Mempromosikan transparansi dan pers juga dapat membantu meningkatkan akuntabilitas. Seperti contohnya Kolombia, Kosta Rika, dan Paraguay menggunakan platform online yang memungkinkan warga untuk memantau kemajuan fisik dan keuangan proyek investasi. Analisis lintas negara menunjukkan bahwa pers yang bebas meningkatkan manfaat transparansi fiskal dalam memberantas korupsi. Tidak cukup hanya dengan merilis data; itu juga harus disebarluaskan dan dijelaskan. Di Brasil, rilis hasil audit memengaruhi prospek terpilihnya kembali pejabat yang dicurigai menyalahgunakan uang publik, dan dampaknya lebih besar di wilayah yang memiliki stasiun radio lokal.

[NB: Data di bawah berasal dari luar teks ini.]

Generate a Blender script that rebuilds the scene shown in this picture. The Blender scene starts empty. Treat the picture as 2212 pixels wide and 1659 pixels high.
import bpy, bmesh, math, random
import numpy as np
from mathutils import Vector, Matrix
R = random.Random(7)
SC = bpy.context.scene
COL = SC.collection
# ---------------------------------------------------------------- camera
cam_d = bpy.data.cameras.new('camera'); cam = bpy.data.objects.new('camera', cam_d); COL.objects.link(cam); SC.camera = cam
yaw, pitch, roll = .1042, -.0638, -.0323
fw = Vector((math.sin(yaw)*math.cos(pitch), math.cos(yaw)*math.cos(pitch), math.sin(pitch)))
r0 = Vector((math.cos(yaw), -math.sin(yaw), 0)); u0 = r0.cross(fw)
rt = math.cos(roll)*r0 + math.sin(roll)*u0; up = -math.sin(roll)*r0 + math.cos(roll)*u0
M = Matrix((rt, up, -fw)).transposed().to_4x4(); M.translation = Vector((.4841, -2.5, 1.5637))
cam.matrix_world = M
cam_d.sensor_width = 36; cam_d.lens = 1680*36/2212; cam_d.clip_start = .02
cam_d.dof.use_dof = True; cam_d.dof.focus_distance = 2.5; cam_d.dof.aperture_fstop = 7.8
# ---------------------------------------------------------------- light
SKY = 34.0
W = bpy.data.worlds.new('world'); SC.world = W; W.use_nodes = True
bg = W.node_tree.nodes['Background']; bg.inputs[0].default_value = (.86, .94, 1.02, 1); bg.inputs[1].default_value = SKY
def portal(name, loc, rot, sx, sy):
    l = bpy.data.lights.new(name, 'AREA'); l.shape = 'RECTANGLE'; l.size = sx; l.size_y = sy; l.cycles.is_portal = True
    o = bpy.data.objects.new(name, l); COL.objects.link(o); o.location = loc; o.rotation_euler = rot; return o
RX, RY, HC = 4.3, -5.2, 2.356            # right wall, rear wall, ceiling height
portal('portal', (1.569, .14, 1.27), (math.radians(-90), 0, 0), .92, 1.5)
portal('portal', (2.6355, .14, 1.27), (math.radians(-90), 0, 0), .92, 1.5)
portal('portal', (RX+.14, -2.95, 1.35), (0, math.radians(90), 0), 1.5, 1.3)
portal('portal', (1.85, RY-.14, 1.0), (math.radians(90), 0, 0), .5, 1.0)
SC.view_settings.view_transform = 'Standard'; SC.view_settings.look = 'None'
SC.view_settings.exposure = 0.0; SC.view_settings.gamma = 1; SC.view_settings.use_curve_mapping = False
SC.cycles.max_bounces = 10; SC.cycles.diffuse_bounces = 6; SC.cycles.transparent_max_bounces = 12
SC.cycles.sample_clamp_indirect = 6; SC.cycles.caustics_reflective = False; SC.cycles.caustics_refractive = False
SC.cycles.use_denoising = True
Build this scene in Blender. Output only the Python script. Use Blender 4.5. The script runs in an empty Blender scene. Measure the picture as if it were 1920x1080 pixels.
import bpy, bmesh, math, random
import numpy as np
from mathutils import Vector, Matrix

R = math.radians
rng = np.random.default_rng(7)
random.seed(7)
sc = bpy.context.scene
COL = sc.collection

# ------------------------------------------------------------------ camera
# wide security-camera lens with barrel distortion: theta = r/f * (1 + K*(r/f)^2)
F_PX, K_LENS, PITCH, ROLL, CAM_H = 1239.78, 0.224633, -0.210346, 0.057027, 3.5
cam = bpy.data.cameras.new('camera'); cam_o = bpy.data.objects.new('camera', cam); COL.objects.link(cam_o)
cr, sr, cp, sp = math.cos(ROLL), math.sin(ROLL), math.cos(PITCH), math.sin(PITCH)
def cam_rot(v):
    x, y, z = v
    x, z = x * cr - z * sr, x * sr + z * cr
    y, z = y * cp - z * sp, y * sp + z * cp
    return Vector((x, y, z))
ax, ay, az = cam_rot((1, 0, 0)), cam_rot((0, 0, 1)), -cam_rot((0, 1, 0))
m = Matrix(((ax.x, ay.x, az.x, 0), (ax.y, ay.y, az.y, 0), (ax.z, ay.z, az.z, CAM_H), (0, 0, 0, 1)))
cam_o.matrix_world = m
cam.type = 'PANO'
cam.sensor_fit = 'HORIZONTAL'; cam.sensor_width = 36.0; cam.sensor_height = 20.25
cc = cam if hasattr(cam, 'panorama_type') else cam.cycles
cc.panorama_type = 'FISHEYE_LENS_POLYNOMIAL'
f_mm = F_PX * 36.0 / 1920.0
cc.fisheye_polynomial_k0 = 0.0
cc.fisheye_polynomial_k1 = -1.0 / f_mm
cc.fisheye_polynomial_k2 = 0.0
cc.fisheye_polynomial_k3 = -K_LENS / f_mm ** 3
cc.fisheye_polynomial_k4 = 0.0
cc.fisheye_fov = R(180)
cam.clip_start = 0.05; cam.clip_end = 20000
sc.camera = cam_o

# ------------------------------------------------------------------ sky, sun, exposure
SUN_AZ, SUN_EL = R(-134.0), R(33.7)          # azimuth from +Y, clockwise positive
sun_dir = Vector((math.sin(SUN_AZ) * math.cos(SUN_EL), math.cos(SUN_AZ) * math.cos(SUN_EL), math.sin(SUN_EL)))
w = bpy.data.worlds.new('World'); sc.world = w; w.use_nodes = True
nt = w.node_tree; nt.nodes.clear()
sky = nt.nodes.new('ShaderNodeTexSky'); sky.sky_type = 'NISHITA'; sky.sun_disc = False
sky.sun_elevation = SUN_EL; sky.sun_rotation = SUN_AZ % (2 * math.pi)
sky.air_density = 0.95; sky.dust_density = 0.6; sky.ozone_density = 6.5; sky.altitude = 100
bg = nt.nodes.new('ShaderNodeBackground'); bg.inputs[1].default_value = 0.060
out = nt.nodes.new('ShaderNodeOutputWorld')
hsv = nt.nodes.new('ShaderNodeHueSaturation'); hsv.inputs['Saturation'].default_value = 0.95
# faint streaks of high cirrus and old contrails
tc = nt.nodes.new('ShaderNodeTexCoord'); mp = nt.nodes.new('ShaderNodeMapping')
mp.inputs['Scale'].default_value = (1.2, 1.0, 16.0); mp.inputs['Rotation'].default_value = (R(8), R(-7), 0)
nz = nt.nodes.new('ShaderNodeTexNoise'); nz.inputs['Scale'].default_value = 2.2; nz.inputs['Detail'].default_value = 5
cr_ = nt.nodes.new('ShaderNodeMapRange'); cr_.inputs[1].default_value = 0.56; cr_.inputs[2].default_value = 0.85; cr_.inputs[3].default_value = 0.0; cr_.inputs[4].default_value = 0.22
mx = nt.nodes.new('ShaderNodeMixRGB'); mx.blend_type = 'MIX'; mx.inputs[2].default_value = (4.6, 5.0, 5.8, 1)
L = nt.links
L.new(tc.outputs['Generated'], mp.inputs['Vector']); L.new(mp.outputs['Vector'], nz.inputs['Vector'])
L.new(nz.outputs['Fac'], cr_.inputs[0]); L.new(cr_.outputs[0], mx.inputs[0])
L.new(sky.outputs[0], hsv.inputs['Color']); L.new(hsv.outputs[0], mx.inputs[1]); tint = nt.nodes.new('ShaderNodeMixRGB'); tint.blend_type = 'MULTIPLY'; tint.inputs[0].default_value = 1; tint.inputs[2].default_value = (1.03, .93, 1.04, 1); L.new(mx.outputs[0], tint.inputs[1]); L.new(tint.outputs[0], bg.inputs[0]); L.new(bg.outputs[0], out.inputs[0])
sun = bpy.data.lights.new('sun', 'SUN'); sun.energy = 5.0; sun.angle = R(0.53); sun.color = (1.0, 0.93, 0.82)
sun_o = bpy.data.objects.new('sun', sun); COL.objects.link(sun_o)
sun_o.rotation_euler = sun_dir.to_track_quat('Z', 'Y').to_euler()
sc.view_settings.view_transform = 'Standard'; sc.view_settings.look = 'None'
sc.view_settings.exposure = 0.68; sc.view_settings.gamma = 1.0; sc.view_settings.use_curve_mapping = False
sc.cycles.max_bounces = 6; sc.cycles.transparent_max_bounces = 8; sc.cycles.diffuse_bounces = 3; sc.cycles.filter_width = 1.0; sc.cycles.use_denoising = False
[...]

Korupsi adalah tindakan yang sangat merugikan, untuk menanggulanginya pun dapat menjadi tugas yang menakutkan. Akan tetapi, penting untuk memulihkan kepercayaan publik pada pemerintah terkait kasus korupsi yang sedang terjadi. Perang melawan korupsi juga dapat membawa keuntungan ekonomi dan sosial yang signifikan dari waktu ke waktu. Dimulai dengan kemauan politik dalam negeri, penguatan institusi secara terus menerus untuk mempromosikan integritas dan akuntabilitas, dan kerjasama global.